#### TASK TO COMPLETE:
Return the data exactly, with all pictures removed.

────────────────────

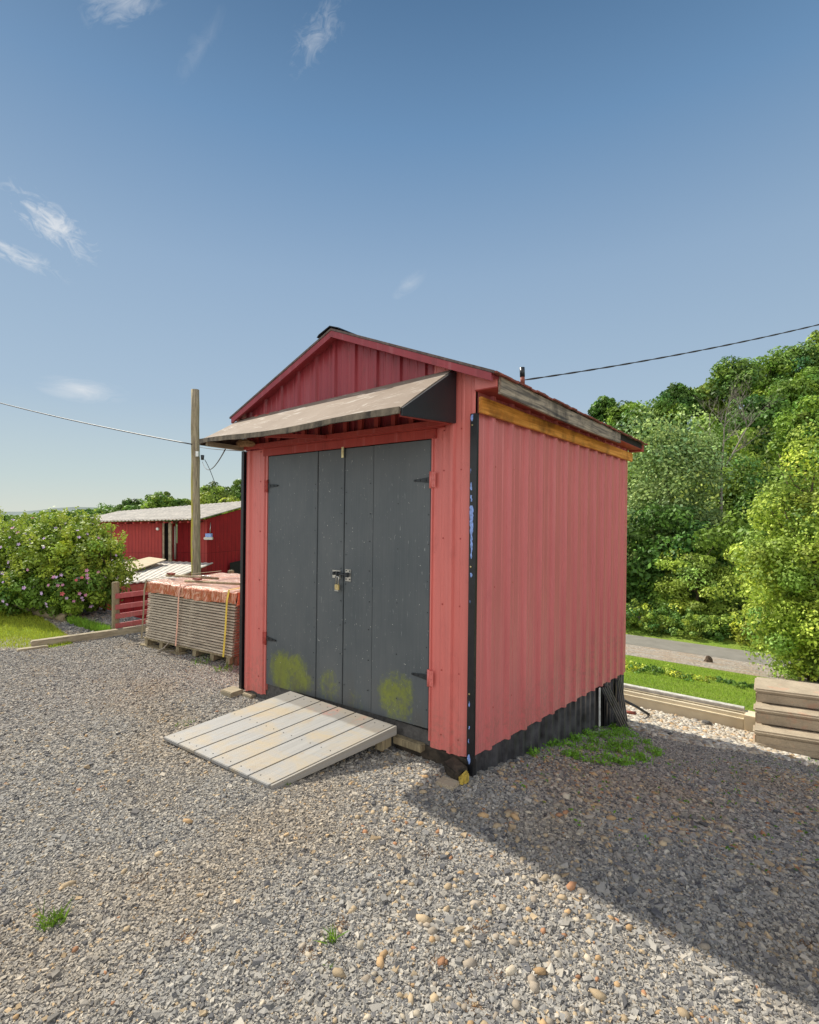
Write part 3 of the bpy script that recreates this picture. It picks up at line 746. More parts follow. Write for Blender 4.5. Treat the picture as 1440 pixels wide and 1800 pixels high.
# ---------------------------------------------------------------- the ramp
ramp = empty('ramp', T(1.2, -.45, 0), 'grey painted board ramp leading up to the shed doors', 'ramp')
def Trp(s, t, dz=0):     # s 0..1 right to left, t 0..1 door to ground
    ur = .573+(.885-.573)*t; ul = 1.667+(2.02-1.667)*t
    n = .055+(.862-.055)*t*(1-s)+(.917-.055)*t*s
    w = .192-(.192-.030)*t
    return T(ur+(ul-ur)*s, -n, w+dz)
for i in range(6):
    s0, s1 = i/6+.0035, (i+1)/6-.0035
    L = [(s0*1.1, 0, -.03), (s1*1.1, 0, -.03), (s1*1.1, .9, -.03), (s0*1.1, .9, -.03), (s0*1.1, 0, 0), (s1*1.1, 0, 0), (s1*1.1, .9, 0), (s0*1.1, .9, 0)]
    L = [(a+i*3.7, b, c) for a, b, c in L]
    V = []
    for dz in (-.024, 0):
        for (a, b) in ((s0, 0), (s1, 0), (s1, 1), (s0, 1)): V.append(Trp(a, b, dz))
    MB().hexa(V, L).build('ramp_board', 'ramp', ramp, bevel=.003)
for i in range(6):          # nail heads
    for t in (.05, .5, .95):
        for q in (.28, .72): MB().tube([Trp((i+q)/6, t, -.001), Trp((i+q)/6, t, .0012)], .0045, 6).build('nail_head', 'black_iron', ramp)
for s, nm in ((.0, 'ramp_side'), (.985, 'ramp_side')):
    V = [Trp(s-.002, .0, -.075), Trp(s+.018, .0, -.075), Trp(s+.018, .985, -.050), Trp(s-.002, .985, -.050), Trp(s-.002, .0, -.0245), Trp(s+.018, .0, -.0245), Trp(s+.018, .985, -.0245), Trp(s-.002, .985, -.0245)]
    if s == 0:
        V = [Trp(-.016, .0, -.062), Trp(-.0005, .0, -.062), Trp(-.0005, .99, -.040), Trp(-.016, .99, -.040), Trp(-.016, .0, -.001), Trp(-.0005, .0, -.001), Trp(-.0005, .99, -.002), Trp(-.016, .99, -.002)]
    MB().hexa(V, [(a*.1, .4+b*8, 0) for a in (0, 1) for b in (0, .1, .1, 0)]).build(nm, 'ramp', ramp, bevel=.002)
MB().box((.60, -.16, .045), (.66, -.06, .118), T).build('ramp_support', 'post_wood', ramp)
MB().box((1.55, -.16, .045), (1.62, -.06, .118), T).build('ramp_support', 'post_wood', ramp)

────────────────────

#### REPLY TO THE TASK:
Write part 3 of the bpy script that recreates this picture. It picks up at line 746. More parts follow. Write for Blender 4.5. Treat the picture as 1440 pixels wide and 1800 pixels high.
# ---------------------------------------------------------------- the ramp
ramp = empty('ramp', T(1.2, -.45, 0), 'grey painted board ramp leading up to the shed doors', 'ramp')
def Trp(s, t, dz=0):     # s 0..1 right to left, t 0..1 door to ground
    ur = .573+(.885-.573)*t; ul = 1.667+(2.02-1.667)*t
    n = .055+(.862-.055)*t*(1-s)+(.917-.055)*t*s
    w = .192-(.192-.030)*t
    return T(ur+(ul-ur)*s, -n, w+dz)
for i in range(6):
    s0, s1 = i/6+.0035, (i+1)/6-.0035
    L = [(s0*1.1, 0, -.03), (s1*1.1, 0, -.03), (s1*1.1, .9, -.03), (s0*1.1, .9, -.03), (s0*1.1, 0, 0), (s1*1.1, 0, 0), (s1*1.1, .9, 0), (s0*1.1, .9, 0)]
    L = [(a+i*3.7, b, c) for a, b, c in L]
    V = []
    for dz in (-.024, 0):
        for (a, b) in ((s0, 0), (s1, 0), (s1, 1), (s0, 1)): V.append(Trp(a, b, dz))
    MB().hexa(V, L).build('ramp_board', 'ramp', ramp, bevel=.003)
for i in range(6):          # nail heads
    for t in (.05, .5, .95):
        for q in (.28, .72): MB().tube([Trp((i+q)/6, t, -.001), Trp((i+q)/6, t, .0012)], .0045, 6).build('nail_head', 'black_iron', ramp)
for s, nm in ((.0, 'ramp_side'), (.985, 'ramp_side')):
    V = [Trp(s-.002, .0, -.075), Trp(s+.018, .0, -.075), Trp(s+.018, .985, -.050), Trp(s-.002, .985, -.050), Trp(s-.002, .0, -.0245), Trp(s+.018, .0, -.0245), Trp(s+.018, .985, -.0245), Trp(s-.002, .985, -.0245)]
    if s == 0:
        V = [Trp(-.016, .0, -.062), Trp(-.0005, .0, -.062), Trp(-.0005, .99, -.040), Trp(-.016, .99, -.040), Trp(-.016, .0, -.001), Trp(-.0005, .0, -.001), Trp(-.0005, .99, -.002), Trp(-.016, .99, -.002)]
    MB().hexa(V, [(a*.1, .4+b*8, 0) for a in (0, 1) for b in (0, .1, .1, 0)]).build(nm, 'ramp', ramp, bevel=.002)
MB().box((.60, -.16, .045), (.66, -.06, .118), T).build('ramp_support', 'post_wood', ramp)
MB().box((1.55, -.16, .045), (1.62, -.06, .118), T).build('ramp_support', 'post_wood', ramp)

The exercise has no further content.